Review: The Sense of an Ending

The sense of an ending

The Sense of an EndingJulian Barnes. New York: Vintage International, 2011.

Summary: A bequest that includes a letter and a diary forces a man in his sixties to examine the way he has remembered and conceived of his life.

One of the dangers of reaching one’s sixties is that you begin the process of remembering your life. What is often not considered is that the way we remember it, and tell it may be of our “best self” but not necessarily of our true self. We may not even be aware of it, but there are episodes that are edited out, things done and said that we shove in a mental drawer, or hide in a closet. This novel, a Man Booker prize winner by the author of the more recent fictional biography of Dmitri Shostakovich, The Noise of Time (reviewed here) is a finely written psychological exploration of our constructed memories that shield us from knowing our true selves.

Tony Weber is a retired, divorced late middle aged man living in London. The first part of his book is a remembering of his life. He begins with his adolescence in a boys school, and the heady mix of ideas and awakening sexuality that is part of this period. We meet his friends, Alex and Colin, and the fourth who joins this group, the philosophical Adrian. The boys part but stay in touch during college years. Tony reads history at Bristol while Adrian goes to Cambridge. Much of the story here involves Tony’s relationship with Veronica, his encounter with her “posh” family, and the mother who tries to warn him off her while making him eggs for breakfast. Tony and Veronica have a sexually frustrating relationship and only have intercourse after she breaks off with him. This leads to an even more messy conversation where she tries to get him to be real to her, real to himself. Eventually Veronica gets into a relationship with Adrian, who writes him asking leave for them to see each other. Adrian sends a reply that he doesn’t go into a lot of detail about, and then gets on with his life, going to America and traveling around with a girl for a few months and then parting. When he arrives home he learns that Adrian has committed suicide. Tony and his friends puzzle over this, move on and separate. Tony marries, has a daughter with whom he has a decent relationship, divorces Margaret, his wife, lives a reasonably successful life, and enjoys a quiet retirement of trips and volunteer work. Until…

He receives word one day that Veronica’s mother had died and left him a bequest of five hundred pounds, a letter, and a diary.
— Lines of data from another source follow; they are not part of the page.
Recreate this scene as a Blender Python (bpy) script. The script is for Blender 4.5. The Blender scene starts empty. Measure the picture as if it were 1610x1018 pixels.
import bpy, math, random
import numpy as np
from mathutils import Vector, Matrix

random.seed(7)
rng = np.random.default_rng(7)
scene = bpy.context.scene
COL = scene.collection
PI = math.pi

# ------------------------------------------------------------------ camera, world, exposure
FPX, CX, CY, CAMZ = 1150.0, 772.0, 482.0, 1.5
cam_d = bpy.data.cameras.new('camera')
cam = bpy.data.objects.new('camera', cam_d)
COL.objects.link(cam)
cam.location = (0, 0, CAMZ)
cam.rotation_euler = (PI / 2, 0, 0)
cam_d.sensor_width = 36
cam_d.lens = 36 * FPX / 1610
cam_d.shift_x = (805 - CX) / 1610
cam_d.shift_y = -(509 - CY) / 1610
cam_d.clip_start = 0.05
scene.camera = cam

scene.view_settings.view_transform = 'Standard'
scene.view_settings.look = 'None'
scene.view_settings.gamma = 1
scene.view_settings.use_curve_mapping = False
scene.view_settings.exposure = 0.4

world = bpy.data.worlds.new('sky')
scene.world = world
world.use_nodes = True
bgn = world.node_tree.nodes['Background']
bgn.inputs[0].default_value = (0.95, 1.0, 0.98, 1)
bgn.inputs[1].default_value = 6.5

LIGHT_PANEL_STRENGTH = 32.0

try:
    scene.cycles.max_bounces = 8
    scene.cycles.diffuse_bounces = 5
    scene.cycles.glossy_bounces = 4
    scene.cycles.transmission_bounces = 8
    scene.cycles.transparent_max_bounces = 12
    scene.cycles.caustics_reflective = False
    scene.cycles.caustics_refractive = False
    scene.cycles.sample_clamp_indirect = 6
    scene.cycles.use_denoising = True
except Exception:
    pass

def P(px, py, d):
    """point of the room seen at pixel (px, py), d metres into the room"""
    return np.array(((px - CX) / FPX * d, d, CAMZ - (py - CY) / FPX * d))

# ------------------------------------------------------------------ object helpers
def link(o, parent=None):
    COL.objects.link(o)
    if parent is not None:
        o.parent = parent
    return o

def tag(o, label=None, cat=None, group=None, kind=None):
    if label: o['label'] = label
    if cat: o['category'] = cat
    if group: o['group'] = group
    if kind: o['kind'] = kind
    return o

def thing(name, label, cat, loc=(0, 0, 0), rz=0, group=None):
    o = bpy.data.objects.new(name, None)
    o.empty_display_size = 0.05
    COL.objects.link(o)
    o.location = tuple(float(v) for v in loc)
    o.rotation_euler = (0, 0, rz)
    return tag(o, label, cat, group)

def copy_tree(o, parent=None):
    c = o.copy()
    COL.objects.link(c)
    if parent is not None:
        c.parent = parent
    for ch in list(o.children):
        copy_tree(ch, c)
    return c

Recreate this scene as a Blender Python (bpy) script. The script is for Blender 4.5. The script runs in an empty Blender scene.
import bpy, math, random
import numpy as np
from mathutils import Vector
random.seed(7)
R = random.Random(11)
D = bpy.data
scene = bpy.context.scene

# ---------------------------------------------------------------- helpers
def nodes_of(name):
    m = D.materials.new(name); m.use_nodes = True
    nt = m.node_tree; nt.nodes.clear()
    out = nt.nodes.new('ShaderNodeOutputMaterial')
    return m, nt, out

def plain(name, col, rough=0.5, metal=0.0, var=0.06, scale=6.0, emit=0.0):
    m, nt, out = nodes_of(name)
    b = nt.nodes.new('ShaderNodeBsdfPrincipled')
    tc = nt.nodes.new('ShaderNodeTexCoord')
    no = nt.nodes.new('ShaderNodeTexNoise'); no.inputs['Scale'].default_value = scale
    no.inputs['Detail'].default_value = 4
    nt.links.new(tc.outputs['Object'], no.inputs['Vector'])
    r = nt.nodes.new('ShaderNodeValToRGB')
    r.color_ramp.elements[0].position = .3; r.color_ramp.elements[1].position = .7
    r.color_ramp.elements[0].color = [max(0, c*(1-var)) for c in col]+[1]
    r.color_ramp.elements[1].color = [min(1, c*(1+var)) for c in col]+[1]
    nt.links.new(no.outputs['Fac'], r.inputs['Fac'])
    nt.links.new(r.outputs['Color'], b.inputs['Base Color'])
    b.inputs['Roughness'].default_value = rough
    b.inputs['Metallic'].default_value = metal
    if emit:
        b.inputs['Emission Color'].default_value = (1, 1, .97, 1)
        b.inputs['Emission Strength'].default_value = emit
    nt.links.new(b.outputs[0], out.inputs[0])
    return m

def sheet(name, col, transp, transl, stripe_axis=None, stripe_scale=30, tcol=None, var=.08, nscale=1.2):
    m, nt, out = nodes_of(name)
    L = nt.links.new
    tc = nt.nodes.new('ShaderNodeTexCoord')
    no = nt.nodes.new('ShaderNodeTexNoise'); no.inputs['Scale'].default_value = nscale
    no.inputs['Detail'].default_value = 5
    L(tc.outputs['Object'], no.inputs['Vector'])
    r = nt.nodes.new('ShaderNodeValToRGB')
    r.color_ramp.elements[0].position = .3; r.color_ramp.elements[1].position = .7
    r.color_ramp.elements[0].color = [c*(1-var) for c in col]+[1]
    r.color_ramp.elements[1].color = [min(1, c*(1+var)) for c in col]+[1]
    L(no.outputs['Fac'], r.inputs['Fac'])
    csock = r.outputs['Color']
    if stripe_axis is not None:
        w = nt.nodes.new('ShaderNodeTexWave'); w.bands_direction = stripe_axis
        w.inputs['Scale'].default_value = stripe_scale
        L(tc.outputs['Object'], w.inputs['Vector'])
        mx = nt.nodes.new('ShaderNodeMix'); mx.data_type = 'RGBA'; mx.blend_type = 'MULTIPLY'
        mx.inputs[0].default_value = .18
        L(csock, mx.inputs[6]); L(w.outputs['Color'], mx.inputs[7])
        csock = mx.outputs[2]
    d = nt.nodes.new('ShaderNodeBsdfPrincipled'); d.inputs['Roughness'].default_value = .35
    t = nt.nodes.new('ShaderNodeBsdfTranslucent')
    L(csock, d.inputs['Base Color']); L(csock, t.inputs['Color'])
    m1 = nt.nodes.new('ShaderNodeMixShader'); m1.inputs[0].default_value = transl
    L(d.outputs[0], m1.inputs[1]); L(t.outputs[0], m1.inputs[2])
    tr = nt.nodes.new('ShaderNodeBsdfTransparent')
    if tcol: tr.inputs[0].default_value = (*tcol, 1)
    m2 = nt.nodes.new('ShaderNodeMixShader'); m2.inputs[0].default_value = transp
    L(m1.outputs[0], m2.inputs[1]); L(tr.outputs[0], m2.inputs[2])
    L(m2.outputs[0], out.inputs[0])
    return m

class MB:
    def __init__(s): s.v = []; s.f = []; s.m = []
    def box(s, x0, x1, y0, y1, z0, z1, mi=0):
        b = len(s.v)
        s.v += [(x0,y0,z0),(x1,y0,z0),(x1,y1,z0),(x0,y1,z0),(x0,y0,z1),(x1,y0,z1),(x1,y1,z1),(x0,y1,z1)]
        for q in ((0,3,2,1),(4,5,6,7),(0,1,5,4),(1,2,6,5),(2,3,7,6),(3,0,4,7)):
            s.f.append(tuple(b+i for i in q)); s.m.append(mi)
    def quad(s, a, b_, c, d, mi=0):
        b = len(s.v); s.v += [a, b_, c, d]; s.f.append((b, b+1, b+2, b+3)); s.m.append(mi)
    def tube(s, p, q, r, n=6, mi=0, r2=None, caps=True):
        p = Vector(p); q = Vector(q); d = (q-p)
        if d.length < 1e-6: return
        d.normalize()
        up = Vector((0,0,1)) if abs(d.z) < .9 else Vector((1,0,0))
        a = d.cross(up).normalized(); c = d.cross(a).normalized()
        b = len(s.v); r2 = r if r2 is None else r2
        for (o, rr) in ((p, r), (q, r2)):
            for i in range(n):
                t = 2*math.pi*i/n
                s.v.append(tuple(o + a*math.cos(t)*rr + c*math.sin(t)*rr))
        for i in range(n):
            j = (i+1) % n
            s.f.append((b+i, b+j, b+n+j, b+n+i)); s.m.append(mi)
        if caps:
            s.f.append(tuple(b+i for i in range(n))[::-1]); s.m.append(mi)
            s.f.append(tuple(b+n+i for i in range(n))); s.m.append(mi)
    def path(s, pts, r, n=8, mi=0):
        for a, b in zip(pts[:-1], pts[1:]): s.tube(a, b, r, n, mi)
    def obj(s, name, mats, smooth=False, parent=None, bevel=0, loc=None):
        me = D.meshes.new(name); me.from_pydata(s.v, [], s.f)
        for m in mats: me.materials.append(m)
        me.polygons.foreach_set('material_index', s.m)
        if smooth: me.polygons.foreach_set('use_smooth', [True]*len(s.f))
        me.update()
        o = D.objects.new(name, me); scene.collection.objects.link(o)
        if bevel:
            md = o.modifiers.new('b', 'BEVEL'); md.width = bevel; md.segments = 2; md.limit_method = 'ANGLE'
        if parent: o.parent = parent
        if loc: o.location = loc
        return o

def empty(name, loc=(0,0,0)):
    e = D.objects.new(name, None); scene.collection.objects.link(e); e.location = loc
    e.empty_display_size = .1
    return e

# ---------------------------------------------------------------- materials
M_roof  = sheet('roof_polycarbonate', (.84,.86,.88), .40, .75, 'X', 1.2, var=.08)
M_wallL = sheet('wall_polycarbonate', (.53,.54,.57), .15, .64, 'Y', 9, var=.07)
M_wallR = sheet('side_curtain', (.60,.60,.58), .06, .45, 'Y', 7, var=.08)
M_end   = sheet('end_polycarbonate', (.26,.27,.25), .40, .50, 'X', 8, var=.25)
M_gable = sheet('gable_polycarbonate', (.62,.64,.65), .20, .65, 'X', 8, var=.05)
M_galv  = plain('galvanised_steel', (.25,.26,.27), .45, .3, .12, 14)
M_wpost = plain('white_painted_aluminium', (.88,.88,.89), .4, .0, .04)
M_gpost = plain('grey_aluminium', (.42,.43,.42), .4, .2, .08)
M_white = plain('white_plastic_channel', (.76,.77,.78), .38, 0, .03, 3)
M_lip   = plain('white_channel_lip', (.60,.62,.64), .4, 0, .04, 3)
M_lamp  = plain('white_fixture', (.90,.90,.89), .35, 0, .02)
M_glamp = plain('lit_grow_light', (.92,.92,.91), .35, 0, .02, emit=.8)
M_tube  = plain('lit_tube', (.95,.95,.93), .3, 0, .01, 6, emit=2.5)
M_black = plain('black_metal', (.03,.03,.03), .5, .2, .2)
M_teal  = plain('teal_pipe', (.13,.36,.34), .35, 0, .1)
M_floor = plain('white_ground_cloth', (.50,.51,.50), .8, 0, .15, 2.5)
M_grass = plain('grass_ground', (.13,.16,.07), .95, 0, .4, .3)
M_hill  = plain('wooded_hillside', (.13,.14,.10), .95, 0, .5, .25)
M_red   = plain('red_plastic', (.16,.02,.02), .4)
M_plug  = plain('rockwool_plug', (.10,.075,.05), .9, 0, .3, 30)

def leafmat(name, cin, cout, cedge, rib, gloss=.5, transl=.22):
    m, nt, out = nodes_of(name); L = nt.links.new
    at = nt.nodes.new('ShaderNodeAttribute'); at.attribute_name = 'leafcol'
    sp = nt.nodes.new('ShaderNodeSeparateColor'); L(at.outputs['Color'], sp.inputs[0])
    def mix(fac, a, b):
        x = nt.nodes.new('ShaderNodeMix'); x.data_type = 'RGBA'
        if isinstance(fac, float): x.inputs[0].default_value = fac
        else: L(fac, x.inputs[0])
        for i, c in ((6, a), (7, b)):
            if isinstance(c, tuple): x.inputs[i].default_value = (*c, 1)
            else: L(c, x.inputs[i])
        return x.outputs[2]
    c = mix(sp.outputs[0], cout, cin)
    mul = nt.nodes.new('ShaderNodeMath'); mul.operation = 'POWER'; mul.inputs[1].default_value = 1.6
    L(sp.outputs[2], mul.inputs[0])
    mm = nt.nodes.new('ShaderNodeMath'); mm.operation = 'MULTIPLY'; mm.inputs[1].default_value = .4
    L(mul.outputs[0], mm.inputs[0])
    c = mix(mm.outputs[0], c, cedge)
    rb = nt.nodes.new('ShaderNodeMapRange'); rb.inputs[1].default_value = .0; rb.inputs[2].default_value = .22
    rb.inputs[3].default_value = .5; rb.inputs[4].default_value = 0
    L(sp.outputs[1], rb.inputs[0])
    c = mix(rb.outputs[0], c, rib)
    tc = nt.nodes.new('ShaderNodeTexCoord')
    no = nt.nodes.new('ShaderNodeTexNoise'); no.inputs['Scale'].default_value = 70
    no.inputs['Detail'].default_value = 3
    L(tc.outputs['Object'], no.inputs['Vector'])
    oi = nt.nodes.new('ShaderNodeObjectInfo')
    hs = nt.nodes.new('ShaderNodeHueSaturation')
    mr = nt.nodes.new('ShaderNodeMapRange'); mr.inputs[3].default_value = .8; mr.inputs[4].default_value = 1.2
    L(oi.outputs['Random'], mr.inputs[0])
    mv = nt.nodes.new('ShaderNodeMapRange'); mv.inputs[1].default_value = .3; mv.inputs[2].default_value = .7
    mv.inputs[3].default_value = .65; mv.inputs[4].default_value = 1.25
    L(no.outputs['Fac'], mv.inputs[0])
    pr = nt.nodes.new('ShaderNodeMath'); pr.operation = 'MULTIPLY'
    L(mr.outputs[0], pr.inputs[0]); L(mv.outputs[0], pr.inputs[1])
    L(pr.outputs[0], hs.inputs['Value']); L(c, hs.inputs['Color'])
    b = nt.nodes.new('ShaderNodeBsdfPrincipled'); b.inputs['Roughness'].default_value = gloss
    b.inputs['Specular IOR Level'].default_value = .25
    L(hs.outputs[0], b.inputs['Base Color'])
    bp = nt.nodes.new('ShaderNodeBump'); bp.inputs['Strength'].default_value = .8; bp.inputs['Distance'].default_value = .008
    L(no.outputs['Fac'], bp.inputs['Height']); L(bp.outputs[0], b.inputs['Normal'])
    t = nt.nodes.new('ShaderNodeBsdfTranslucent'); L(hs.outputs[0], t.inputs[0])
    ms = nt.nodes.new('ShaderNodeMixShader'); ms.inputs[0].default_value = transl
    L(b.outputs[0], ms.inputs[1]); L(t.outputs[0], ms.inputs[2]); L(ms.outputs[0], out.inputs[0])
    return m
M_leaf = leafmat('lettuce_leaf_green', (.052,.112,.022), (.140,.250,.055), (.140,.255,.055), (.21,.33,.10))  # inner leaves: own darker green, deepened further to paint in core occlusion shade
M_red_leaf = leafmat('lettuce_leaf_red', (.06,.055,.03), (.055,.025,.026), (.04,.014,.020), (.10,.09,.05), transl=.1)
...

The money he receives easily enough. The letter and diary are in the possession of Veronica, who will not yield them up, at first. The second half of the book describes a number of encounters, often ending with the refrain from Veronica, “You just don’t get it, do you? You never did and you never will.” First she sends a cryptic page from the diary. Then she gives him the letter, which turns out to be a brutally cruel letter, the letter he had written in response to Adrian’s letter, a letter he had white-washed in his mind.

He begins to see that the memory he has constructed of his life doesn’t fit the reality. Yet he is troubled by what he doesn’t get, and this takes him deeper, into his choice of “peaceableness,” of an unwillingness to feel pain or to take a risk to really live and be responsible for his life. I will not give away the secret why Veronica’s mother gave him the bequest or came to have the letter and diary. What it brings him to is a sobering alternative narrative of his life that he summarizes with these words:

“There is accumulation. There is responsibility. And beyond these, there is unrest. There is great unrest.”

This is a book that holds up a mirror to show us the false selves that we construct with our “best self” memories and the danger of a life lived embracing that false self. It seems to me that facing up to the false selves, the constructed memories, as painful as these are, may be better than living cluelessly. If nothing else, it makes us keenly aware of our need for redemption.